◆ Aim
Quote the listing below in full and exactly as written, but omit every picture.

◆ Material provided
--------------------------------
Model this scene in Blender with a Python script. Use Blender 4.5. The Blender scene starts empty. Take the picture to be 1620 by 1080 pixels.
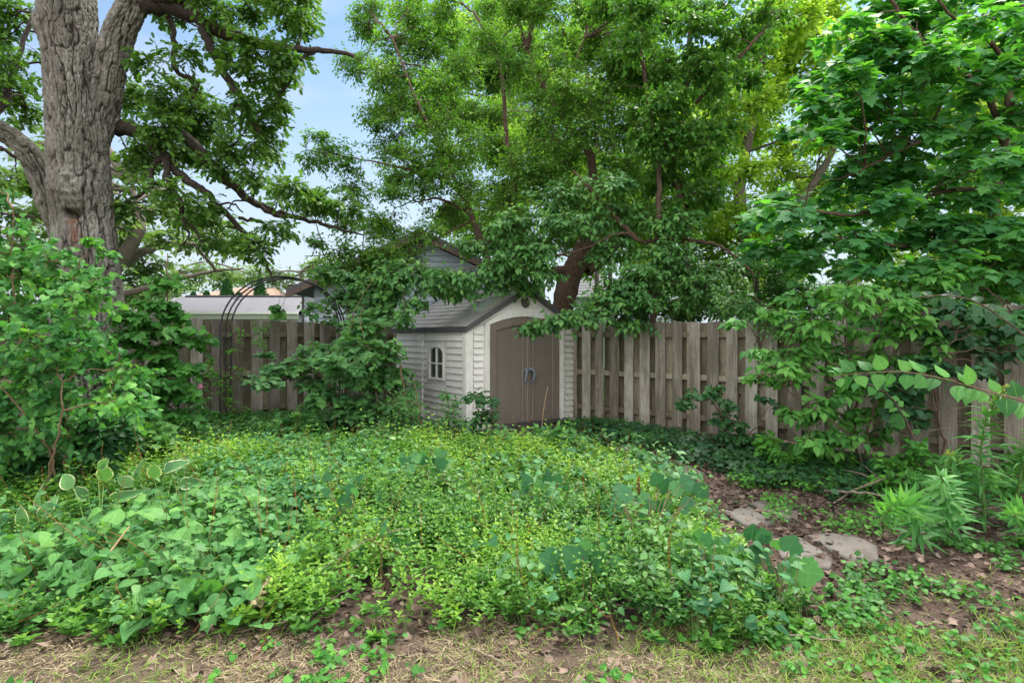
import bpy, bmesh, math
import numpy as np
from mathutils import Vector, noise, Matrix
rng = np.random.default_rng(11)
S = bpy.context.scene
COL = S.collection
R = math.radians

# ------------------------------------------------------------------ camera, sky, sun, exposure
CAMZ, FPX, CX, HY = 1.6, 900.0, 810.0, 531.0
cam = bpy.data.cameras.new('camera'); camo = bpy.data.objects.new('camera', cam); COL.objects.link(camo)
cam.sensor_width = 36; cam.lens = 20; cam.shift_y = -(HY-540)/1620*-1; cam.clip_end = 2000; cam.clip_start = .05
cam.shift_y = -9/1620
camo.location = (0, 0, CAMZ); camo.rotation_euler = (R(90), 0, 0)
S.camera = camo
SUN_EL, SUN_AZ = 60, 35          # azimuth measured from +Y towards +X
w = bpy.data.worlds.new('World'); S.world = w; w.use_nodes = True
nt = w.node_tree; nt.nodes.clear()
def N(nt, t, **k):
    n = nt.nodes.new(t)
    for a, b in k.items():
        if a.startswith('i_'):
            n.inputs[a[2:].replace('_', ' ')].default_value = b
        else: setattr(n, a, b)
    return n
out = N(nt, 'ShaderNodeOutputWorld'); bg = N(nt, 'ShaderNodeBackground'); bg.inputs['Strength'].default_value = .115
sky = N(nt, 'ShaderNodeTexSky', sky_type='NISHITA', sun_disc=False, sun_elevation=R(SUN_EL), sun_rotation=R(SUN_AZ))
sky.air_density = 1.0; sky.dust_density = 1.2; sky.ozone_density = 1.0
tc = N(nt, 'ShaderNodeTexCoord'); mp = N(nt, 'ShaderNodeMapping'); mp.inputs['Scale'].default_value = (1, 1, 3.2)
no = N(nt, 'ShaderNodeTexNoise'); no.inputs['Scale'].default_value = 2.2; no.inputs['Detail'].default_value = 6; no.inputs['Roughness'].default_value = .55
cr = N(nt, 'ShaderNodeValToRGB'); cr.color_ramp.elements[0].position = .40; cr.color_ramp.elements[1].position = .66
sx = N(nt, 'ShaderNodeSeparateXYZ'); mr = N(nt, 'ShaderNodeMapRange')
mr.inputs['From Min'].default_value = .02; mr.inputs['From Max'].default_value = .46; mr.inputs['To Min'].default_value = 1.0; mr.inputs['To Max'].default_value = .12
mx = N(nt, 'ShaderNodeMath', operation='MAXIMUM'); ml = N(nt, 'ShaderNodeMath', operation='MULTIPLY'); ml.inputs[1].default_value = .75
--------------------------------
◆ Solution for this task
Model this scene in Blender with a Python script. Use Blender 4.5. The Blender scene starts empty. Take the picture to be 1620 by 1080 pixels.
import bpy, bmesh, math
import numpy as np
from mathutils import Vector, noise, Matrix
rng = np.random.default_rng(11)
S = bpy.context.scene
COL = S.collection
R = math.radians

# ------------------------------------------------------------------ camera, sky, sun, exposure
CAMZ, FPX, CX, HY = 1.6, 900.0, 810.0, 531.0
cam = bpy.data.cameras.new('camera'); camo = bpy.data.objects.new('camera', cam); COL.objects.link(camo)
cam.sensor_width = 36; cam.lens = 20; cam.shift_y = -(HY-540)/1620*-1; cam.clip_end = 2000; cam.clip_start = .05
cam.shift_y = -9/1620
camo.location = (0, 0, CAMZ); camo.rotation_euler = (R(90), 0, 0)
S.camera = camo
SUN_EL, SUN_AZ = 60, 35          # azimuth measured from +Y towards +X
w = bpy.data.worlds.new('World'); S.world = w; w.use_nodes = True
nt = w.node_tree; nt.nodes.clear()
def N(nt, t, **k):
    n = nt.nodes.new(t)
    for a, b in k.items():
        if a.startswith('i_'):
            n.inputs[a[2:].replace('_', ' ')].default_value = b
        else: setattr(n, a, b)
    return n
out = N(nt, 'ShaderNodeOutputWorld'); bg = N(nt, 'ShaderNodeBackground'); bg.inputs['Strength'].default_value = .115
sky = N(nt, 'ShaderNodeTexSky', sky_type='NISHITA', sun_disc=False, sun_elevation=R(SUN_EL), sun_rotation=R(SUN_AZ))
sky.air_density = 1.0; sky.dust_density = 1.2; sky.ozone_density = 1.0
tc = N(nt, 'ShaderNodeTexCoord'); mp = N(nt, 'ShaderNodeMapping'); mp.inputs['Scale'].default_value = (1, 1, 3.2)
no = N(nt, 'ShaderNodeTexNoise'); no.inputs['Scale'].default_value = 2.2; no.inputs['Detail'].default_value = 6; no.inputs['Roughness'].default_value = .55
cr = N(nt, 'ShaderNodeValToRGB'); cr.color_ramp.elements[0].position = .40; cr.color_ramp.elements[1].position = .66
sx = N(nt, 'ShaderNodeSeparateXYZ'); mr = N(nt, 'ShaderNodeMapRange')
mr.inputs['From Min'].default_value = .02; mr.inputs['From Max'].default_value = .46; mr.inputs['To Min'].default_value = 1.0; mr.inputs['To Max'].default_value = .12
mx = N(nt, 'ShaderNodeMath', operation='MAXIMUM'); ml = N(nt, 'ShaderNodeMath', operation='MULTIPLY'); ml.inputs[1].default_value = .75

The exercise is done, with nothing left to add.